From the first line of the data below, copy each line up to the one containing "sc.camera = cam", and include that line too.
★ ★ ★ ★
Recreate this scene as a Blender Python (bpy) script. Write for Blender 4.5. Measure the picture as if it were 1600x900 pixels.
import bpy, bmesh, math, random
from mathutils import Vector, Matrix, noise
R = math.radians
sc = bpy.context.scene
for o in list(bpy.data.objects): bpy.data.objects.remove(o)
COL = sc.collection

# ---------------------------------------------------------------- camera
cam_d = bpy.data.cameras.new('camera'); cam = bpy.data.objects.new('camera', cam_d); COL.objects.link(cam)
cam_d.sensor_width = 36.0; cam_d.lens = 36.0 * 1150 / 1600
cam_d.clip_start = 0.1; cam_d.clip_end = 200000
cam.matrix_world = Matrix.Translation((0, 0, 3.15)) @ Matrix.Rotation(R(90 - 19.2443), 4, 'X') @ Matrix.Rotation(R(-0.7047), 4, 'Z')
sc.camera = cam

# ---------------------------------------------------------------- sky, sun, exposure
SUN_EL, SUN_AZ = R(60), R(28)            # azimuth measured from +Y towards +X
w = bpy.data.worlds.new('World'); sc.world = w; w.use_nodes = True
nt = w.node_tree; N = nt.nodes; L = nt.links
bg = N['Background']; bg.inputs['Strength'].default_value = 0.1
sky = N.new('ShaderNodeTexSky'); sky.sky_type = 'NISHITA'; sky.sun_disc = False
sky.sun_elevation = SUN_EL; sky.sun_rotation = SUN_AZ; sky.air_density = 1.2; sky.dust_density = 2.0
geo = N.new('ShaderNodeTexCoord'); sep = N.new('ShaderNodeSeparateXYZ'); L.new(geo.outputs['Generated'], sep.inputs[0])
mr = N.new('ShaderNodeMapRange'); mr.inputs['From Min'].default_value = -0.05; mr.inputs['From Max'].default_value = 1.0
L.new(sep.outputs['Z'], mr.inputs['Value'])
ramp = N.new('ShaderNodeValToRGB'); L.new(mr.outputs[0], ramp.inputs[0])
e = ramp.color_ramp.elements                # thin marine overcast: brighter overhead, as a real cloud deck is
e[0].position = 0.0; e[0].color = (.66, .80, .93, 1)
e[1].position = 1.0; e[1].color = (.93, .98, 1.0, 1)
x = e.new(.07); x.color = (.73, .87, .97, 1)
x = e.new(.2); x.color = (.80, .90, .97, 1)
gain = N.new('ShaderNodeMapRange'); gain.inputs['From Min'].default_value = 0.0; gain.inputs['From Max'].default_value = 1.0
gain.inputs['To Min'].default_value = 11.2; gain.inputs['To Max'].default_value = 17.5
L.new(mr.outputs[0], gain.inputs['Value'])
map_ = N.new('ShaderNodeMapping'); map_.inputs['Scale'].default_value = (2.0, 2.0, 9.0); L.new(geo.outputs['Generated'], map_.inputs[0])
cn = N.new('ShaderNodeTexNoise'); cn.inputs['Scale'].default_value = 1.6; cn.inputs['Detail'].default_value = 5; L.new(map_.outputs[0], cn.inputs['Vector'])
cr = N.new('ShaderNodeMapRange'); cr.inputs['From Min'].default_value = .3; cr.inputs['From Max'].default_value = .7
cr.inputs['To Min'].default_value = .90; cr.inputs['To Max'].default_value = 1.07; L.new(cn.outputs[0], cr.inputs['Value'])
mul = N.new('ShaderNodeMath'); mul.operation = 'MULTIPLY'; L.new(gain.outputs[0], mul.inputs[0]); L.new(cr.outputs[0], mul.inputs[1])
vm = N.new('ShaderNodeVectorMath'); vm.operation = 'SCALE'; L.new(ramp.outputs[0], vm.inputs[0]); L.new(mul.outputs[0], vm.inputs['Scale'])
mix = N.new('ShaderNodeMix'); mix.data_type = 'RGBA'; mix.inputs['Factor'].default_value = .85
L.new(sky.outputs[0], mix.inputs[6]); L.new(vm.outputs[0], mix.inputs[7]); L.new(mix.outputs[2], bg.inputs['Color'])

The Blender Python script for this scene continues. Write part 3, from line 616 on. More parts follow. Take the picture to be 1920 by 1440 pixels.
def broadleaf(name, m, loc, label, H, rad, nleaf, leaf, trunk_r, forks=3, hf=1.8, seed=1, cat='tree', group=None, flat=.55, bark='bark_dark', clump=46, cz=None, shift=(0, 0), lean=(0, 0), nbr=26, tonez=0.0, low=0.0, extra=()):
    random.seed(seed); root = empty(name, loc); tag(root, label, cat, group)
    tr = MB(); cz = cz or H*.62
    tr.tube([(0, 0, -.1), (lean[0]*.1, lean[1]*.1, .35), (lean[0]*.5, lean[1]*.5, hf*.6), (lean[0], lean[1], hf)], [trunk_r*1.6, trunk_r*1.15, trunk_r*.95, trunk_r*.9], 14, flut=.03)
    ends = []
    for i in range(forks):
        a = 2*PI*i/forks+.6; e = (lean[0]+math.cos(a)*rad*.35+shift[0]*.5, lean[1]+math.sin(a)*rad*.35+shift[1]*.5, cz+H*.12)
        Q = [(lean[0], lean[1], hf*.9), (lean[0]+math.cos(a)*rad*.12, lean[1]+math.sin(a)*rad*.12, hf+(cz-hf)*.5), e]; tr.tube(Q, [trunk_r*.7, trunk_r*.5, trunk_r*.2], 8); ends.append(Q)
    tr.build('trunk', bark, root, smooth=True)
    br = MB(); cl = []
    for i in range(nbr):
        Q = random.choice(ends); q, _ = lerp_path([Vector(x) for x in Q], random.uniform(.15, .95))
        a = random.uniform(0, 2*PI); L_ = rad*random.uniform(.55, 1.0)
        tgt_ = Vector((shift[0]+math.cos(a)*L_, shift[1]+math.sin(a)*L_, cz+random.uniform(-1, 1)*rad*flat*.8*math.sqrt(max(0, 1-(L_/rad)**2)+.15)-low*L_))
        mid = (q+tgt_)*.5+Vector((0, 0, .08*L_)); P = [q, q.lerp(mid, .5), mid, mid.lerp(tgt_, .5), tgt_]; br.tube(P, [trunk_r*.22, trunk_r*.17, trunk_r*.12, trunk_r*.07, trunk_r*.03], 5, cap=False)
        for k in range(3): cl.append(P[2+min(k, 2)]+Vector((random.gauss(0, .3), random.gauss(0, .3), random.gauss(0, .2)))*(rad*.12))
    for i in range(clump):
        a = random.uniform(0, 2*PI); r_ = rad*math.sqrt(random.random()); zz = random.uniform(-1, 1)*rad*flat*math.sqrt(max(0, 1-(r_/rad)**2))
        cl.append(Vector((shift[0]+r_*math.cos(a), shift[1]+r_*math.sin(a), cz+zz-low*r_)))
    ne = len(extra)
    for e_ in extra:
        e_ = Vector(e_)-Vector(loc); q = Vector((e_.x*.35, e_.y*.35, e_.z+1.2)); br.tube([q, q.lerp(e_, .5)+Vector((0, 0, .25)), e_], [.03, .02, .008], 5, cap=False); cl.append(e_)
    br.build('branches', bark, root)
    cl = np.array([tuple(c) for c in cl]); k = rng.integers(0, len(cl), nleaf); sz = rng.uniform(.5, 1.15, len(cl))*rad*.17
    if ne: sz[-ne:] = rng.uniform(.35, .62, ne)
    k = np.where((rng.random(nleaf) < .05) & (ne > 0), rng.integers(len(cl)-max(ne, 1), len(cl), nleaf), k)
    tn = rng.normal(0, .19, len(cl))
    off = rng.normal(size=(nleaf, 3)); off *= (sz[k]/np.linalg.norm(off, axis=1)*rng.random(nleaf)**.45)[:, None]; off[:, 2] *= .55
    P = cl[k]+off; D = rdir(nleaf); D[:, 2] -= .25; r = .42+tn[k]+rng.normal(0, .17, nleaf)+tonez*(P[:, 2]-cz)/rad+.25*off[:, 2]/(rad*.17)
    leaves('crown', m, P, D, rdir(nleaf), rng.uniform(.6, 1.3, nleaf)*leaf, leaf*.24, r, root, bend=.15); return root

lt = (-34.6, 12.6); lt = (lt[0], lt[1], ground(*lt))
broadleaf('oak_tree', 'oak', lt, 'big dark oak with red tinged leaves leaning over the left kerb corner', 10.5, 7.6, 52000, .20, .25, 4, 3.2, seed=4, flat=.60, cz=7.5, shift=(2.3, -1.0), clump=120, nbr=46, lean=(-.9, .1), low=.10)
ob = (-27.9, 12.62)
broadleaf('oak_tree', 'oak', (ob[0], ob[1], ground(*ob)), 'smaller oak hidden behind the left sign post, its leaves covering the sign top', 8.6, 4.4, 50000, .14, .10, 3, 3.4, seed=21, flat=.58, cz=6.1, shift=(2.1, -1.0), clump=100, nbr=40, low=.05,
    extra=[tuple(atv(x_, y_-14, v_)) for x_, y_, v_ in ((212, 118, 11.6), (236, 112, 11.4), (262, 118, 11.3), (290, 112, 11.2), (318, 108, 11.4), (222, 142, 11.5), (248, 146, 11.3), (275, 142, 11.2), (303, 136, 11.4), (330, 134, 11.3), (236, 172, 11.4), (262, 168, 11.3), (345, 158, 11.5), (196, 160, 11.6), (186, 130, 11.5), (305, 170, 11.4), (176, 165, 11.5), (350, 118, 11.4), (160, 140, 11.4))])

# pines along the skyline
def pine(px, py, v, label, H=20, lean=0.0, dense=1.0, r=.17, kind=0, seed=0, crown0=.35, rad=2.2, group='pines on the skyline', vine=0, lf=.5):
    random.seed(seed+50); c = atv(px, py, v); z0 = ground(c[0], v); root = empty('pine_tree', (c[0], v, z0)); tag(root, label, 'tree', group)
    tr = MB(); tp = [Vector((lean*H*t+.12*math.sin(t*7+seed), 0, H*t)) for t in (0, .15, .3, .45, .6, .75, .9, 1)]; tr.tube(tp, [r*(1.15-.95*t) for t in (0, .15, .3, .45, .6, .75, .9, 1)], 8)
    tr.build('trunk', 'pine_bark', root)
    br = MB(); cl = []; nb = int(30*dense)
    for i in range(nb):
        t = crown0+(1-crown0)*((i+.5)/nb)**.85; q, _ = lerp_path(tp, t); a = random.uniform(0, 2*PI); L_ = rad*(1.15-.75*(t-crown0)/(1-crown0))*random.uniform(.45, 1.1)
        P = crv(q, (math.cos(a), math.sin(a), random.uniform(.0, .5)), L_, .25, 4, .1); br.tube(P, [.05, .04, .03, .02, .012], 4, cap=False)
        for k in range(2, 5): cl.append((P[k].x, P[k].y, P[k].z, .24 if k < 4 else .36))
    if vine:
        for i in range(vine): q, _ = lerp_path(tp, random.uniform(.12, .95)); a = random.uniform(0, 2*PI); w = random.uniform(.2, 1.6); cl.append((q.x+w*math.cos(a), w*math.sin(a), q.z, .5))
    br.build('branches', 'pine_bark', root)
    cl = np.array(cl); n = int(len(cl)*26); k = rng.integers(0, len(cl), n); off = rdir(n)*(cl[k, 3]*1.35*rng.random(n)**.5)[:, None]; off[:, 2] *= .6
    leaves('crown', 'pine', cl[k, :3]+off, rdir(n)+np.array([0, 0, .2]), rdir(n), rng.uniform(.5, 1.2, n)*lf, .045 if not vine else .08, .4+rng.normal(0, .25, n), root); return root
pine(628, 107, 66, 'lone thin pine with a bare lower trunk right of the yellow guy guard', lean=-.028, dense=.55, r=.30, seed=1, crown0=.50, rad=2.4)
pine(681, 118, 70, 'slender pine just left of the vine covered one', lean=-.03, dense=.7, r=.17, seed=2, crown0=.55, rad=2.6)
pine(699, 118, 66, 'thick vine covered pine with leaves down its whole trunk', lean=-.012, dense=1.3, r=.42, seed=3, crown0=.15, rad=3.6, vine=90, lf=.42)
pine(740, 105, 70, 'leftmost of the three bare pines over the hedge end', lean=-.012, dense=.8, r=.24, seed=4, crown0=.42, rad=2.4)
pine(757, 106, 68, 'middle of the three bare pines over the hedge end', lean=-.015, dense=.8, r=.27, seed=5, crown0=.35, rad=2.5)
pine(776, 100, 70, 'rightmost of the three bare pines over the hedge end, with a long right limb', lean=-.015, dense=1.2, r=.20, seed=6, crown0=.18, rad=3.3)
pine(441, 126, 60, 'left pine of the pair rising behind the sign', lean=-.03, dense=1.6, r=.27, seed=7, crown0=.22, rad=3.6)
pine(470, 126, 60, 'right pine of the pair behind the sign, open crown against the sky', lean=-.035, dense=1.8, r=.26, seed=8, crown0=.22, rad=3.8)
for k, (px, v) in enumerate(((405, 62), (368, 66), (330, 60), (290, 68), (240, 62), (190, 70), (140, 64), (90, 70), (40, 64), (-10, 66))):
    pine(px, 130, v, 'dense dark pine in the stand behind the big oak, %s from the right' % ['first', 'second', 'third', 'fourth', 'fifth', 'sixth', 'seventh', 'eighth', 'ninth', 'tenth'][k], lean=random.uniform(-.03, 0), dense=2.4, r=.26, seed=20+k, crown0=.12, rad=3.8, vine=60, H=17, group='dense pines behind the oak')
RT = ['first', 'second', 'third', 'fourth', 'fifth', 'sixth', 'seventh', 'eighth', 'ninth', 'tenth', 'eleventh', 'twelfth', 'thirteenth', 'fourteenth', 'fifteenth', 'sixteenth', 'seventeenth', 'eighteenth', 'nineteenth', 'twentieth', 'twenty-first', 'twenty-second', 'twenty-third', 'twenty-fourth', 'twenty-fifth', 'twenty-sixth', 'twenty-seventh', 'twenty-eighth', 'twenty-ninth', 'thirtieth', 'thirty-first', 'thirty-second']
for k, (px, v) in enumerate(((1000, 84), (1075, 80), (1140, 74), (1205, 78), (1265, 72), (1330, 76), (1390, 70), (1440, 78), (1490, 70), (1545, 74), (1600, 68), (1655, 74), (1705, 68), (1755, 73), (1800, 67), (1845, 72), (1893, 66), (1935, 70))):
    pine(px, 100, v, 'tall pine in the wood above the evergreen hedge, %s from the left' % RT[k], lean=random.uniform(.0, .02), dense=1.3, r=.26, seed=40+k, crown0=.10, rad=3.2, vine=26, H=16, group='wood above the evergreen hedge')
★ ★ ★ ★
Task answer:
Recreate this scene as a Blender Python (bpy) script. Write for Blender 4.5. Measure the picture as if it were 1600x900 pixels.
import bpy, bmesh, math, random
from mathutils import Vector, Matrix, noise
R = math.radians
sc = bpy.context.scene
for o in list(bpy.data.objects): bpy.data.objects.remove(o)
COL = sc.collection

# ---------------------------------------------------------------- camera
cam_d = bpy.data.cameras.new('camera'); cam = bpy.data.objects.new('camera', cam_d); COL.objects.link(cam)
cam_d.sensor_width = 36.0; cam_d.lens = 36.0 * 1150 / 1600
cam_d.clip_start = 0.1; cam_d.clip_end = 200000
cam.matrix_world = Matrix.Translation((0, 0, 3.15)) @ Matrix.Rotation(R(90 - 19.2443), 4, 'X') @ Matrix.Rotation(R(-0.7047), 4, 'Z')
sc.camera = cam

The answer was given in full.